I’ve written before that blue states have been subsidizing red states for years, but thanks to these petitions, this discrepancy has been getting a lot more attention recently. If you didn’t like the links in the previous post, here’s some more in the secession context:

I still have hope that we will have at least a few months of uncomfortable and reluctant bipartisanship. But this whole secession business is nonsense. If a Texan you know wants to secede, tell them to relax. If anyone you know from the confederacy of takers wants to secede, let them know how lucky they are that nobody takes them seriously.

For anyone interested, there’s another petition on the White House’s website, entitled “Deport Everyone That Signed A Petition To Withdraw Their State From The United States Of America“. As of this writing, it has 22,601 signatures and has just over 3 weeks to get the remaining 2,399.

Demographic Breakdown of the Vote

Here is the racial and ethnic breakdown of voters for Obama and Romney.

Here is the racial and ethnic breakdown of the US population as a whole.

Crediting Obama’s victory to high minority turnout ignores the fact that minorities make up such a large part of the country and that Obama’s supporters reflect the demographic reality in the country much more than Romney’s.

Why Obama Won

All the conservative talking points about demographics are an excuse for not coming to terms with being out of touch.

Republicans have been doing a lot of soul searching following Tuesday’s election and have come up with various explanations as to why their candidate lost. The consensus for now is that the country is changing and that the party is out of step with this change.

Rather than meet this change in a responsible and realistic manner, so many prominent conservatives have resorted to lamenting the passing of a golden era, the death of “real America”. The most common statement thus far been “Obama only won because of demographics” which is a lot like saying “I only failed the math test because of numbers”. Similarly heard is “Obama only won because of the Blacks, Hispanics, Asians, women and urban residents”. Conservatives are pretending that these people are nothing more than special interest groups – as if they don’t already constitute a vast majority of the country.

In other words, when a Republican wins an election, it’s because the country as a whole voted for him – end of story. When a Democrat wins, a black man at that, the electorate is dissected so as to lay blame on those pesky minorities and women.

It should come as no surprise that the Republican establishment is mourning the end of an era in which White men ran the show. Personally, I think this is premature because White men still overwhelmingly run the shows that matter. But still, the times they are a changin.

Here is my favorite excuse from the aftermath. 
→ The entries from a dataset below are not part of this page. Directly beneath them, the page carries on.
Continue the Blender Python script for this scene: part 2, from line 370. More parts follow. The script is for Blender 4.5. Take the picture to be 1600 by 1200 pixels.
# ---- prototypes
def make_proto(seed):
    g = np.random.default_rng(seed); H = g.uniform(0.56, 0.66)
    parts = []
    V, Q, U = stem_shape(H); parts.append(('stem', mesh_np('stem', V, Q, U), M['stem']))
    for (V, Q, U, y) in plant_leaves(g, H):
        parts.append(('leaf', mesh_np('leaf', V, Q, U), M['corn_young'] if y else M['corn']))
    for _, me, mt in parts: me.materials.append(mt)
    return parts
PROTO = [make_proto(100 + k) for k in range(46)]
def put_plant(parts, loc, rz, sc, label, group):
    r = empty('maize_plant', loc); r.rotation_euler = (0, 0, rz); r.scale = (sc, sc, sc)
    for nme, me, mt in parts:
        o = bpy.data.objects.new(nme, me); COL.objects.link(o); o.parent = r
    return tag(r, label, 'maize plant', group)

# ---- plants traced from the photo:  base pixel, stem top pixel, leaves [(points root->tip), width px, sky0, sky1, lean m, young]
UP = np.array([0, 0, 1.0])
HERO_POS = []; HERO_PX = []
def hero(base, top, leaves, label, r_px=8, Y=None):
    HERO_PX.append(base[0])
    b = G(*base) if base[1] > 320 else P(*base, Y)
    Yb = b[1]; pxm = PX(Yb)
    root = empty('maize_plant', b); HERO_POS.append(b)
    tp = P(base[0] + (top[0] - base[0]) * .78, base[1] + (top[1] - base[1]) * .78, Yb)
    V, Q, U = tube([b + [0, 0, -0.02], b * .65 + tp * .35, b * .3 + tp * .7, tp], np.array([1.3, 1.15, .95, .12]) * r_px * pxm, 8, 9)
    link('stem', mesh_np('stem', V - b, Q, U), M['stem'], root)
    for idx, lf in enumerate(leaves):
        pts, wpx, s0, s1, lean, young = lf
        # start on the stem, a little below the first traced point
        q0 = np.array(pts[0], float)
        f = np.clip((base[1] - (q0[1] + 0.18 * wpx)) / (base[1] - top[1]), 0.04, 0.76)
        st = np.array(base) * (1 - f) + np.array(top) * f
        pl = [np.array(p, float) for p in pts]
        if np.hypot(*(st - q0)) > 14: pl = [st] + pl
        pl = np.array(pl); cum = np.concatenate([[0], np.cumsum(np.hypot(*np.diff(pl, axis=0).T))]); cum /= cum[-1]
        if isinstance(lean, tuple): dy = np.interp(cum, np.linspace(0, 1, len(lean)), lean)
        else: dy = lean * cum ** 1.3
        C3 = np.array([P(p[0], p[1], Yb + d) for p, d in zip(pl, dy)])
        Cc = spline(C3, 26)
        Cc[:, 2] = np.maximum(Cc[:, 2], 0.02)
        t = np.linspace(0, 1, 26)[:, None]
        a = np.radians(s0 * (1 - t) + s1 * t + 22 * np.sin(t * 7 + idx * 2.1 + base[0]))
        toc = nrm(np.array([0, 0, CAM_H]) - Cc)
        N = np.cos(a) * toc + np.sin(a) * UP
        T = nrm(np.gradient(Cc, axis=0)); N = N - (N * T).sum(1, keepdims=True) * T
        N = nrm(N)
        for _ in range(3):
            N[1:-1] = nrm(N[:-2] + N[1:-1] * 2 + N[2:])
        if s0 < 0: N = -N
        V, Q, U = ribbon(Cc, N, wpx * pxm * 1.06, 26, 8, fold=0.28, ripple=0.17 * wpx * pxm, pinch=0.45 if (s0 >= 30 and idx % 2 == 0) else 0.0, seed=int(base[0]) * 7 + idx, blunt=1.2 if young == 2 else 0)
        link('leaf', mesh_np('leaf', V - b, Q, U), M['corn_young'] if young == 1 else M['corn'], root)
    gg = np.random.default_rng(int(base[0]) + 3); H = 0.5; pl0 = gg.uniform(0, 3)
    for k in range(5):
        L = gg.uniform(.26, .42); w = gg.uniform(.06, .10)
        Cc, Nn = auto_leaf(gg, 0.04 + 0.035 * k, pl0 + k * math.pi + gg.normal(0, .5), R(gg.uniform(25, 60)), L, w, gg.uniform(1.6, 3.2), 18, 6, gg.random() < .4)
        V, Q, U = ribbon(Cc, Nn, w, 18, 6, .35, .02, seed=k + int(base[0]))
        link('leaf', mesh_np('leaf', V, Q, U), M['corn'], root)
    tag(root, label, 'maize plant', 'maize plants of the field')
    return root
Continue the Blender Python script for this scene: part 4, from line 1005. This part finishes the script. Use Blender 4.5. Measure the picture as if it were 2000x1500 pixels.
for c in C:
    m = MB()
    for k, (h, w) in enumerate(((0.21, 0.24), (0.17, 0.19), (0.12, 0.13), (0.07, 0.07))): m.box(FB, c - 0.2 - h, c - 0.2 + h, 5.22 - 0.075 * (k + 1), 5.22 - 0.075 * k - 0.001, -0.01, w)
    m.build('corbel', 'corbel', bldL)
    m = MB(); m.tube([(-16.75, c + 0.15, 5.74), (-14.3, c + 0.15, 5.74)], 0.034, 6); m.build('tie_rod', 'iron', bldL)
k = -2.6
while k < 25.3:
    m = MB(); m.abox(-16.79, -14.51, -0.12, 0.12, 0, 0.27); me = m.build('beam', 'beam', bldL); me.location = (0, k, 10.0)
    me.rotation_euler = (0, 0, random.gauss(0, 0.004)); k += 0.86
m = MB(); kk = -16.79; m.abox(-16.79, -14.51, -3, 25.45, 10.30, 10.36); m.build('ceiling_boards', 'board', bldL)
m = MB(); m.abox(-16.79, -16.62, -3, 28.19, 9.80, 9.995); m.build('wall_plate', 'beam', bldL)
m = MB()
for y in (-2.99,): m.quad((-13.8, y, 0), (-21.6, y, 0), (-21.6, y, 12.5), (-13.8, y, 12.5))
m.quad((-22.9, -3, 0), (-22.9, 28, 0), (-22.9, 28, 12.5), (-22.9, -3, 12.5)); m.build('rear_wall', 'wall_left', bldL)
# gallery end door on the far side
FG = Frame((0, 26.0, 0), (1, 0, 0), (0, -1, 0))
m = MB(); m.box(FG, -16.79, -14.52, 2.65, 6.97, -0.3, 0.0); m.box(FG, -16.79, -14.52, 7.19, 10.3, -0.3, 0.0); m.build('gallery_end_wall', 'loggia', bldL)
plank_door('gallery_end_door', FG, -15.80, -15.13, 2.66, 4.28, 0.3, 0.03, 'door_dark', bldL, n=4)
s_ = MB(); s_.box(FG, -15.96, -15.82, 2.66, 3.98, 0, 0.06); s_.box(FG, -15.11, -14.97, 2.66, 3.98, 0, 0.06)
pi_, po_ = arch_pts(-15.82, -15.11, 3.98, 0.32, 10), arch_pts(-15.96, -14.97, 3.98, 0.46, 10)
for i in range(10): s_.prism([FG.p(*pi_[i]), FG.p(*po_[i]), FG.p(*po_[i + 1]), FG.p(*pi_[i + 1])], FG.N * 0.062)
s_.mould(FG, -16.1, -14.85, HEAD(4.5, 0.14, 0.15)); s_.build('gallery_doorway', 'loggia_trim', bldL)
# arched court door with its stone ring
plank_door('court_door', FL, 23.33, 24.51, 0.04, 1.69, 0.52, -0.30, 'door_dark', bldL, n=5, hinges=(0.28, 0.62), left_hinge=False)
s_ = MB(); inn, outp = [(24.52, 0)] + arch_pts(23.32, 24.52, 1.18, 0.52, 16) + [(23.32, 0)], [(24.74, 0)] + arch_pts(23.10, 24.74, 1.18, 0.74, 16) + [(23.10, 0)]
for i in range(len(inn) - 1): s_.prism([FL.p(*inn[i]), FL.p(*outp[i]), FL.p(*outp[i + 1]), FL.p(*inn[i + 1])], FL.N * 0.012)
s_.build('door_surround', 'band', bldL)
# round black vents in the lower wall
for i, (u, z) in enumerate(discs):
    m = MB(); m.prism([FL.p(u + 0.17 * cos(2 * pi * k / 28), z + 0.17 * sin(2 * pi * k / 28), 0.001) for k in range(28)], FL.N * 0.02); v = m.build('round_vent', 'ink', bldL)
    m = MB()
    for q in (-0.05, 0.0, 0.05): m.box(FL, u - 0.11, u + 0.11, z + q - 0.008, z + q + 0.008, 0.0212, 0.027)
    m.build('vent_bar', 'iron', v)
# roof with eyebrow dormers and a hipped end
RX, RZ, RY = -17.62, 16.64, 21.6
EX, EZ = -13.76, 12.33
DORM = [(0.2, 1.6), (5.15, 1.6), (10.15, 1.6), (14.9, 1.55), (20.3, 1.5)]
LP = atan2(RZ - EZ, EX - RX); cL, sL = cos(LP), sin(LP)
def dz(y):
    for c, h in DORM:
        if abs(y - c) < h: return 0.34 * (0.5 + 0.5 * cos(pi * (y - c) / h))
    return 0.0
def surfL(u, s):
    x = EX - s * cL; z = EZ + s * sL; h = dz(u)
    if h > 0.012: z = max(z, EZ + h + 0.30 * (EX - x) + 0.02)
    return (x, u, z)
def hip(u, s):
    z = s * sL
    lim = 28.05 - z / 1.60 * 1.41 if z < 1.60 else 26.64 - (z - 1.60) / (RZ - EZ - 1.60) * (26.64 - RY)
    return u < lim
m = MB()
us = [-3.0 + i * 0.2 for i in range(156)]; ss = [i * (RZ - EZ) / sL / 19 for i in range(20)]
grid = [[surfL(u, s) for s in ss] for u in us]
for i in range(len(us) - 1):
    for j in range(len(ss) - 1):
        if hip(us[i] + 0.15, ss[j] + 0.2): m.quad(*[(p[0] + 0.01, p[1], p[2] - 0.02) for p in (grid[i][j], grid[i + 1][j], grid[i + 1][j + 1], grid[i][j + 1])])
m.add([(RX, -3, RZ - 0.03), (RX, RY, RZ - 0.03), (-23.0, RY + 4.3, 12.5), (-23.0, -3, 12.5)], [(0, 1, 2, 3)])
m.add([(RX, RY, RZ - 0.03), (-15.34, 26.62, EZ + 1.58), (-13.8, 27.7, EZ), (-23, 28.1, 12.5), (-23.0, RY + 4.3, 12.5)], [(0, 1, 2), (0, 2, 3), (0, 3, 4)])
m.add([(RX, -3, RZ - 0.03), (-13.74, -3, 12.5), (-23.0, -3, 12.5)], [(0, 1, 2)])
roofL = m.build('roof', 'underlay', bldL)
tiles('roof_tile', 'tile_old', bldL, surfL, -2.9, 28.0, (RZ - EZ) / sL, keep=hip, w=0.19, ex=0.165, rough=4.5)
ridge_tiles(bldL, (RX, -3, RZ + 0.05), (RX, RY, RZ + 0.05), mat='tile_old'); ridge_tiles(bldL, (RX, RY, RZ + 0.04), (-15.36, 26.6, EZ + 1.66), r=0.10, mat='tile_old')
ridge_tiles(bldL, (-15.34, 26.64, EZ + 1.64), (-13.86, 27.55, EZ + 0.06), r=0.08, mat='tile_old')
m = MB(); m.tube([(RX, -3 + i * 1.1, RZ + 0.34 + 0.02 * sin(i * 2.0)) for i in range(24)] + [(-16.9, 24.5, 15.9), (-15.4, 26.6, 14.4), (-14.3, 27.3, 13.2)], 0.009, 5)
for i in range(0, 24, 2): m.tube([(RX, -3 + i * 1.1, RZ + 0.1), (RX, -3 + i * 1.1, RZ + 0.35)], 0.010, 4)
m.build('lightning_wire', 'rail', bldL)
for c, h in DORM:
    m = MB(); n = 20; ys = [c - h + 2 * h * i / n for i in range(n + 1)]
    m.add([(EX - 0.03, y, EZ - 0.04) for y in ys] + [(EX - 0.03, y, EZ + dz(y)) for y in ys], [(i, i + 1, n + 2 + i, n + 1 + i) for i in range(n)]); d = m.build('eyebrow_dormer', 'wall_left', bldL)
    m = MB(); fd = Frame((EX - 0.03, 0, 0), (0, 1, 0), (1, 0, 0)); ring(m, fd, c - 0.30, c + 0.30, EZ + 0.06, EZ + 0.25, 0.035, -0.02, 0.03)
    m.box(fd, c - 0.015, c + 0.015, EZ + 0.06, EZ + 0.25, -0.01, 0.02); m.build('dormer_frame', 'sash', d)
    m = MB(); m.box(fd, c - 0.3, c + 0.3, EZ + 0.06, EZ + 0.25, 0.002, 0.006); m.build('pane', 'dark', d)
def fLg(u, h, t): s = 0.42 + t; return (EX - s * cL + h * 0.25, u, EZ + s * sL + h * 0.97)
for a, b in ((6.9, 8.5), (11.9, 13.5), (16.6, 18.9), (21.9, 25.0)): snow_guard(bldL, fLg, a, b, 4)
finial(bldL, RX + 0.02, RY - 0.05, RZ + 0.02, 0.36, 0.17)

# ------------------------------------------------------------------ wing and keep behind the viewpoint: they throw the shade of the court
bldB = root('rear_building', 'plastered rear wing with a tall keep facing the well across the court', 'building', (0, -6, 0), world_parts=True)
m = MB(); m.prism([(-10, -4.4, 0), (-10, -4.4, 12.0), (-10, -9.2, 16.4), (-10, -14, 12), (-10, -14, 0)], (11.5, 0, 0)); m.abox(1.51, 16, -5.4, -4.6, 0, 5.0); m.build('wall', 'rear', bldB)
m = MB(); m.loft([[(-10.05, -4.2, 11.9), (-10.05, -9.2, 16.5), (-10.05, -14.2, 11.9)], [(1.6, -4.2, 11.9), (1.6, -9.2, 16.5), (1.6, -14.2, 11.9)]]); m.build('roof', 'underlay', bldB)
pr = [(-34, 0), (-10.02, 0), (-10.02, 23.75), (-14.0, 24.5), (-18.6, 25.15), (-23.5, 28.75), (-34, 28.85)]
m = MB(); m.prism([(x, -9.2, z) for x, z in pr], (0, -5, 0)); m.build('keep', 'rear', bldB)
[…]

You heard it, but have a closer read. “It’s a changing country. The demographics are changing. It’s not a traditional America anymore. And there are fifty percent of the voting public who want stuff. They want things. And who is going to give them things? President Obama. He knows it and he ran on it. And whereby twenty years ago, President Obama would have been roundly defeated, by an establishment candidate like Mitt Romney. The White establishment is now the minority. And the voters, many of them, feel that the economic system is stacked against them and they want stuff. You’re gonna see a tremendous Hispanic vote for President Obama, overwhelming Black vote for President Obama and women will probably break President Obama’s way. People feel they are entitled to things and which candidate between the two are going to give them things?”

So there you have it. White men made the country and now women and the coloreds are destroying it. Rather than thinking about ways to appeal to women and minorities, conservatives are blaming them for not seeing the light, for wanting things, for not working hard enough. The self-victimization never ends.

Jon Stewart describes the conservative resentment most accurately: “They’re really only entitlements when they’re something other people want. When it’s something you want, they’re a hallmark of a civilized society.”